What needs to be done:
Each line that holds the word "part" counts once; give the total number of such lines and nothing else.

Available data:

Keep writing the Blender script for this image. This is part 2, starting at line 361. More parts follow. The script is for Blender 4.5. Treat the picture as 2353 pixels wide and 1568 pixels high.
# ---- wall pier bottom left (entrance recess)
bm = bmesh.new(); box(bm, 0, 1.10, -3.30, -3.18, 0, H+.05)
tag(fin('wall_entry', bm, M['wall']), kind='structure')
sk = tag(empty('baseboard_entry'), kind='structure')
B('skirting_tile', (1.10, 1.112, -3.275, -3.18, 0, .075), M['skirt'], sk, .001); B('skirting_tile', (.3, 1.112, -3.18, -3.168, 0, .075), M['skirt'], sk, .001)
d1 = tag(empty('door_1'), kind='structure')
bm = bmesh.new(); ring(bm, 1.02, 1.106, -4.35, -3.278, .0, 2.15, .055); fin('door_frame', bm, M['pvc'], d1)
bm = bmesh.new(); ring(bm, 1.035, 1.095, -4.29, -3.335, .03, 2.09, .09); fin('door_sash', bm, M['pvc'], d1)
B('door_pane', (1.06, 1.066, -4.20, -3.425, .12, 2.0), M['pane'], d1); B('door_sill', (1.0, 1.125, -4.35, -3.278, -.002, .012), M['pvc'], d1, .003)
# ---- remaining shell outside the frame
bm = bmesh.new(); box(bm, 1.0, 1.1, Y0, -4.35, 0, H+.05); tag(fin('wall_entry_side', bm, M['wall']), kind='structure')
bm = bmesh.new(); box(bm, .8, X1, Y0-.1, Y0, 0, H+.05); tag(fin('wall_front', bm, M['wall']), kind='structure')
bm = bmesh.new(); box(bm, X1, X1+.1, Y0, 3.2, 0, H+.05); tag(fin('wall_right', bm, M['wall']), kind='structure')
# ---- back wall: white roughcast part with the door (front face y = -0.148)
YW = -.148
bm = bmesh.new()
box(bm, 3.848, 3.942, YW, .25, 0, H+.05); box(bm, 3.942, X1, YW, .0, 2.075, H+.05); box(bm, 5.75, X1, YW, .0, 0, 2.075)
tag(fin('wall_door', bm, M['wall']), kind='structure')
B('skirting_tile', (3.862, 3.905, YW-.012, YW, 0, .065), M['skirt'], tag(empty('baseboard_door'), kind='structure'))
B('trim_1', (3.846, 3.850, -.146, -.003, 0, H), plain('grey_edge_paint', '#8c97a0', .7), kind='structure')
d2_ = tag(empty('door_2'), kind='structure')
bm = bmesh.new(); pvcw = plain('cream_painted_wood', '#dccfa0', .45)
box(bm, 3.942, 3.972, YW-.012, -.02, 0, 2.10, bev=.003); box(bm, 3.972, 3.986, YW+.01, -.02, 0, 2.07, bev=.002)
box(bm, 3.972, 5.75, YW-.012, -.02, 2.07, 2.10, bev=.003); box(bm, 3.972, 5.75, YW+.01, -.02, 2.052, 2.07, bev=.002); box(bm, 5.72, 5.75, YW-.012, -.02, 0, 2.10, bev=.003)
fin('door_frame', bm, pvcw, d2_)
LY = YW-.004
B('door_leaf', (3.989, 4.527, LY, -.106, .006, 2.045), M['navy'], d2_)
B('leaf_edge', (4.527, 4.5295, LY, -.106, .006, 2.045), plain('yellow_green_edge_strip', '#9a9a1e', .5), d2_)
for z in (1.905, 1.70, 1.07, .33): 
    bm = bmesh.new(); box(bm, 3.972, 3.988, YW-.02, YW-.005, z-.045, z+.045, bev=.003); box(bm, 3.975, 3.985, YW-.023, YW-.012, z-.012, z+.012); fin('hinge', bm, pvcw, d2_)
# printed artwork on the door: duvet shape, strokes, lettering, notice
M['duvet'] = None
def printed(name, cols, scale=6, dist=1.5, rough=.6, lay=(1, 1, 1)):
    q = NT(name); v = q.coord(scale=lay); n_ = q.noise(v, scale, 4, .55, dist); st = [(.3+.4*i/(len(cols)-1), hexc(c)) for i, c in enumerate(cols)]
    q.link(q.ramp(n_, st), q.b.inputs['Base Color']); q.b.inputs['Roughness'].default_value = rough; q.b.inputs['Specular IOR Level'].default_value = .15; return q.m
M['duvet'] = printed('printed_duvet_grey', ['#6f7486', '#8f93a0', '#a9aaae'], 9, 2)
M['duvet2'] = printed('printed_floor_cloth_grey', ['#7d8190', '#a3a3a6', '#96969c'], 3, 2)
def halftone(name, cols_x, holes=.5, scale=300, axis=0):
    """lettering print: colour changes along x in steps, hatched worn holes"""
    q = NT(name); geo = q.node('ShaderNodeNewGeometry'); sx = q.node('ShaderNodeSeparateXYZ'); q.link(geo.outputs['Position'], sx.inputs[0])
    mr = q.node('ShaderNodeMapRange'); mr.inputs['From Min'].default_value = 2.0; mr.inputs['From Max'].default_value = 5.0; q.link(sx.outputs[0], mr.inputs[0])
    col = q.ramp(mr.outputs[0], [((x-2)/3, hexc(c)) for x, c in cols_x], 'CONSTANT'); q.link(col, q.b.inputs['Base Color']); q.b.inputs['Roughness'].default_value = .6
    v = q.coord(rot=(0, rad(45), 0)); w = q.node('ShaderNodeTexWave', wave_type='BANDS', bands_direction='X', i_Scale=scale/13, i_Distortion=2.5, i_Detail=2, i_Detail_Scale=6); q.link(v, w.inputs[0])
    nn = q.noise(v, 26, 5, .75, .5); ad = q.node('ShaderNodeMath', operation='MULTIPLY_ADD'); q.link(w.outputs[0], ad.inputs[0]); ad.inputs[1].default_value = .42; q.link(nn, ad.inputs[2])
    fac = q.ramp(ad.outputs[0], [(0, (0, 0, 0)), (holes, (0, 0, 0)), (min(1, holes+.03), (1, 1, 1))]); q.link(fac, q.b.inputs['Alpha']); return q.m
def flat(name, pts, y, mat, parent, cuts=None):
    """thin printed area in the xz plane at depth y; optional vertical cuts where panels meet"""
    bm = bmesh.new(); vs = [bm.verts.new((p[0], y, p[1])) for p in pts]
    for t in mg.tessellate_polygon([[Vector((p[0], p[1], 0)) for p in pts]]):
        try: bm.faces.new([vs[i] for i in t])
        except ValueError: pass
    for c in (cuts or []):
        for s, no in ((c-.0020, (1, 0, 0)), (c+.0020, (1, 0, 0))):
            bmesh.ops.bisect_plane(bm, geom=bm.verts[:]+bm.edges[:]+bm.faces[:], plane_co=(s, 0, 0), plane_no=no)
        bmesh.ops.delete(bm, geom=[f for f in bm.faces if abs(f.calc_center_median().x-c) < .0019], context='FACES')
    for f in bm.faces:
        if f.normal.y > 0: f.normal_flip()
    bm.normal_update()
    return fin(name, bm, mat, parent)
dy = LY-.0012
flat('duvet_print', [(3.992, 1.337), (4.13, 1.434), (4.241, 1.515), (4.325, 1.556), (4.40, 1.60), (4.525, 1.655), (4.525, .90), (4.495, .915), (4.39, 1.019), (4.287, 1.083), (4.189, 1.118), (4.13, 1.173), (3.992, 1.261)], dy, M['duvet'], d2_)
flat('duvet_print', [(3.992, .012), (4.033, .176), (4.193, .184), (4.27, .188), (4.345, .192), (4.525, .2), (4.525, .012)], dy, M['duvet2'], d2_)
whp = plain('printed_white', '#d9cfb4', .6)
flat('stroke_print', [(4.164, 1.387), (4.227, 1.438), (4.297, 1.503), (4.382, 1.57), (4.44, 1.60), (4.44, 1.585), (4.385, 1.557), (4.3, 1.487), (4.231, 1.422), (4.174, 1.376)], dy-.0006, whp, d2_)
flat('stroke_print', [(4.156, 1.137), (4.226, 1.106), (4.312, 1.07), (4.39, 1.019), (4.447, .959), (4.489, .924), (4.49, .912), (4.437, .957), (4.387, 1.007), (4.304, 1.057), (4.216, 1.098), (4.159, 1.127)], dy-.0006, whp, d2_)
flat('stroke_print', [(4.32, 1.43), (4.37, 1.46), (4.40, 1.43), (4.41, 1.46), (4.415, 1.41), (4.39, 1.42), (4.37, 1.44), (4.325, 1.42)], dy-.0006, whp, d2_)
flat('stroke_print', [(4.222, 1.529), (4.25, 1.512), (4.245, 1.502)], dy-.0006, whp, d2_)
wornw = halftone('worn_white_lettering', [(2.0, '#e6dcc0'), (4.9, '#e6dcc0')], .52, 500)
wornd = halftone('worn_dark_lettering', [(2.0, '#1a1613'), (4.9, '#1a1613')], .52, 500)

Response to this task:
2